For this prototype, I wanted to find an answer to the following question:
Can board games be used to promote a sense of shared responsibility?
From my personal belief that our sense of community is a natural but suppressed aspect of our human being, I became curious about the role games could play to get people in touch with that natural state.
Below, I will describe some of the design choices I made in pursuit of this goal.
Design choices
- Shared goal: To demonstrate the benefits of cooperation and operating as a team, I’ve designed the game to not have individual goals. Instead, the team aims for their spot on the leaderboard, with the only real opponent being their own previous highscore – or that of another team.
- Shared resources: Each round, there are 4 dangerous paths players can traverse, either alone (more loot potential) or with the help of one or more team members (higher survival chance). This requires the group to decide, for every round, which rewards are worth the accompanying risk.
In addition, all items obtained throughout the game are stored in a shared inventory; bringing one or more useful and/or precious items along (with the risk of losing them!) requires consultation with your team, and some degree of trust in each other’s capabilities.
Reflection
The intended emotional aesthetic (fun through cooperation) seemed to work: I did not sense any competition between players, besides them jokingly holding grudges about their friends’ mistakes. Some playtesters did experience it to be a bit more of a cognitive experience than the fantasy-rich one I had envisioned, which I think is to blame on the placeholder setting and visual aesthetic.

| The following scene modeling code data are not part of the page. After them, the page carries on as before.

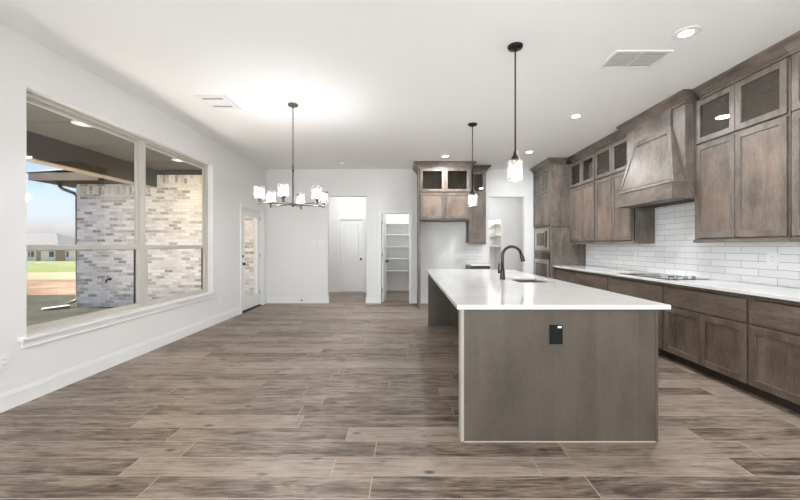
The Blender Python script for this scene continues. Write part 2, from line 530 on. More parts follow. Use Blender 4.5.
def window(n, y0, y1, z0, z1):
    r = bpy.data.objects.new('window_%d' % n, None); COL.objects.link(r); struct(r)
    r.location = (LX - .1, (y0 + y1) / 2, z0)
    X0, X1 = LX - .15, LX - .085
    zm = 1.288
    MB().ring(0, 'x', (y0, y1, z0, z1), (y0 + .042, y1 - .042, z0 + .028, z1 - .042), X0, X1).build('window_frame', M['vinyl'], r, .003)
    a, b = y0 + .042, y1 - .042
    up = MB().ring(0, 'x', (a, b, zm - .02, z1 - .042), (a + .032, b - .032, zm + .024, z1 - .074), X0 + .008, X0 + .034).build('upper_sash', M['vinyl'], r, .003)
    MB().box(X0 + .018, X0 + .024, a + .03, b - .03, zm + .02, z1 - .072).build('pane', M['glass'], up)
    lo = MB().ring(0, 'x', (a, b, z0 + .028, zm + .022), (a + .042, b - .042, z0 + .062, zm - .026), X0 + .036, X0 + .062).build('lower_sash', M['vinyl'], r, .003)
    MB().box(X0 + .046, X0 + .052, a + .04, b - .04, z0 + .060, zm - .024).build('pane', M['glass'], lo)
    MB().ring(0, 'x', (a - .02, b + .02, z0 + .01, zm), (a + .035, b - .012, z0 + .035, zm - .03), X0 - .014, X0 - .001).build('screen_frame', M['bronze'], r)
    k = MB(); c = (a + b) / 2
    k.box(X0 + .062, X0 + .078, c - .03, c + .03, zm + .004, zm + .018); k.build('sash_lock', M['vinyl'], r)
yc = (WIN[0] + WIN[1]) / 2
window(1, WIN[0], yc, WIN[2] - .0, WIN[3])
window(2, yc, WIN[1], WIN[2], WIN[3])

# patio door
def knob(mb, c, ax, s, r=.026):
    mb.lathe(c, [(r + .006, 0), (r + .006, s * .008), (.012, s * .012), (.012, s * .03), (r * .8, s * .036), (r, s * .048), (r * .85, s * .06), (0.0001, s * .066)], 16, ax)
dr = bpy.data.objects.new('door_1', None); COL.objects.link(dr); struct(dr); dr.location = (LX, 7.415, 0)
DX0, DX1 = LX - .075, LX - .03
lf = MB(); lf.ring(0, 'x', (6.962, 7.868, .03, 2.035), (7.102, 7.728, .27, 1.90), DX0, DX1)
lf = lf.build('door_leaf', M['trim'], dr, .003)
gb = MB(); gb.ring(0, 'x', (7.082, 7.748, .25, 1.92), (7.112, 7.718, .28, 1.89), DX1, DX1 + .012); gb.build('glazing_bead', M['trim'], lf)
MB().box(DX0 + .018, DX0 + .026, 7.103, 7.727, .271, 1.899).build('pane', M['glass'], lf)
k = MB(); knob(k, (DX1, 7.03, .95), 'x', 1); k.build('door_knob', M['black'], lf)
k = MB(); k.lathe((DX1, 7.03, 1.10), [(.03, 0), (.03, .012), (.024, .018), (.0001, .018)], 16, 'x'); k.box(DX1 + .018, DX1 + .03, 7.022, 7.038, 1.085, 1.115); k.build('deadbolt', M['black'], lf)
jm = MB()
jm.box(LX - .15, LX, 6.932, 6.960, 0, 2.063); jm.box(LX - .15, LX, 7.870, 7.898, 0, 2.063); jm.box(LX - .15, LX, 6.960, 7.870, 2.037, 2.063)
jm.build('door_jamb', M['trim'], dr)
MB().box(LX - .15, LX + .01, 6.962, 7.868, 0.0, .026).build('threshold', M['bronze'], dr)
hg = MB()
for z in (.25, 1.05, 1.85): hg.lathe((LX - .026, 7.867, z), [(.007, 0), (.007, .09)], 8)
hg.build('hinge', M['steel_dark'], dr)
struct(casing('trim_3', 'x', LX, 1, 6.932, 7.898, 2.063, .06).build('trim_3', M['trim']))

def panel_leaf(mb, ax, d0, d1, u0, u1, z0, z1, zsplit, st=.11, inset=.018):
    """two-panel interior door leaf; d0 is the visible face"""
    s = 1 if d1 > d0 else -1
    rows = [(z0 + .20, zsplit - .06), (zsplit + .06, z1 - .12)]
    def B(a, b, c, e, f, g):
        mb.box(a, b, c, e, f, g) if ax == 'x' else mb.box(c, e, a, b, f, g)
    B(d0, d1, u0, u0 + st, z0, z1); B(d0, d1, u1 - st, u1, z0, z1)
    B(d0, d1, u0 + st, u1 - st, z0, rows[0][0]); B(d0, d1, u0 + st, u1 - st, rows[0][1], rows[1][0]); B(d0, d1, u0 + st, u1 - st, rows[1][1], z1)
    for a, b in rows:
        B(d0 + s * inset, d1 - s * inset, u0 + st, u1 - st, a, b)
        B(d0 + s * .004, d1 - s * .004, u0 + st + .03, u1 - st - .03, a + .03, b - .03)
# hall door
h = bpy.data.objects.new('door_2', None); COL.objects.link(h); struct(h); h.location = (-1.535, 10.17, 0)
k = MB(); panel_leaf(k, 'y', 10.18, 10.215, -1.855, -1.215, .012, 2.035, .93, .10); lf2 = k.build('door_leaf', M['trim'], h, .002)
k = MB(); knob(k, (-1.275, 10.18, .93), 'y', -1); k.build('door_knob', M['black'], lf2)
struct(casing('trim_4', 'y', 10.17, -1, -1.86, -1.21, 2.04).build('trim_4', M['trim']))
# pantry door, swung open into the pantry
struct(casing('trim_5', 'y', BY, -1, PAN[0], PAN[1], PAN[3], .072).build('trim_5', M['trim']))
h = bpy.data.objects.new('door_3', None); COL.objects.link(h); struct(h); h.location = (-.560, 8.25, 0)
k = MB(); panel_leaf(k, 'x', -.555, -.520, 8.255, 8.875, .012, 2.02, .93, .10); lf3 = k.build('door_leaf', M['trim'], h, .002)
k = MB(); knob(k, (-.520, 8.815, .93), 'x', 1); knob(k, (-.555, 8.815, .93), 'x', -1, .02); k.build('door_knob', M['black'], lf3)
k = MB()
for z in (.25, 1.05, 1.80): k.lathe((-.545, 8.248, z), [(.006, 0), (.006, .09)], 8)
k.build('hinge', M['black'], h)
h.rotation_euler = (0, 0, math.radians(-3))
# utility closet casing
struct(casing('trim_6', 'y', 10.20, -1, 2.05, 2.70, 2.04).build('trim_6', M['trim']))

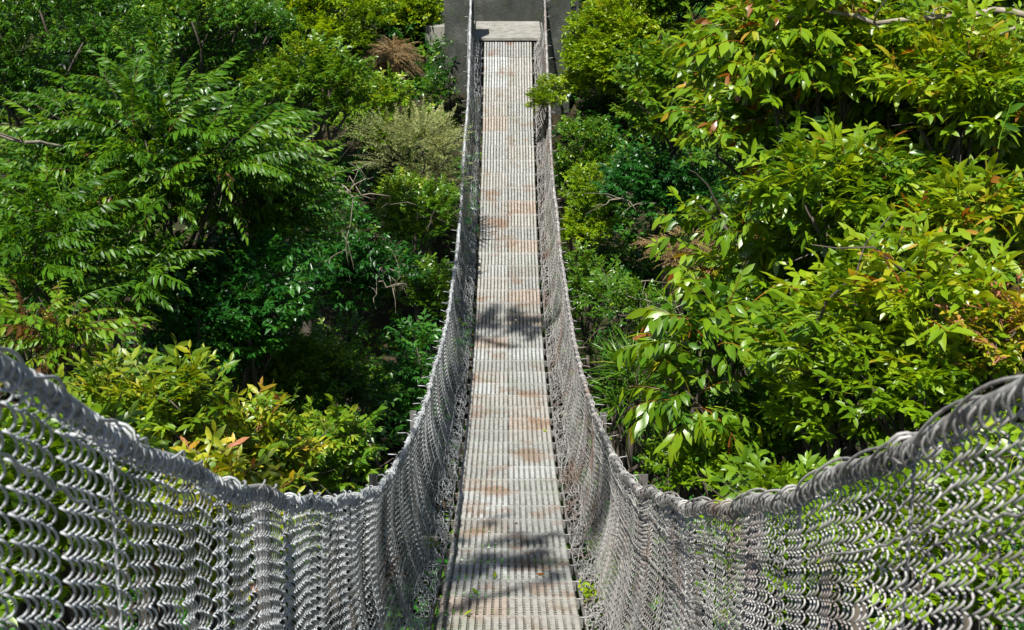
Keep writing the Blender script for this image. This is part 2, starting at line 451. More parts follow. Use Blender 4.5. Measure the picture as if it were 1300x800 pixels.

From nearly all (if not all) playtests, I have concluded that the game’s goal (placing your team on the leaderboard) was a bit too vague/unconventional for board game standards, which took a toll on the players’ motivation to reach deeper floors. In a future iteration, I’d look into giving the game a more universally understood win condition, such as reaching a final floor with a spectacular encounter of some sort.
Last but not least, I personally did feel a lack of tension, some friction inherent to any cooperative endeavour. Maybe players weren’t immersed enough in the prototype; maybe the risks weren’t great enough; maybe there should be some temptation for players to aim for individualistic goals, to take power in their own hands.
To argue in favour of that last point: perhaps the value of collectivist ideals can be experienced much more effectively, much more truthfully, when it’s not the only option given to the player, but instead a conscious path they took within their experience.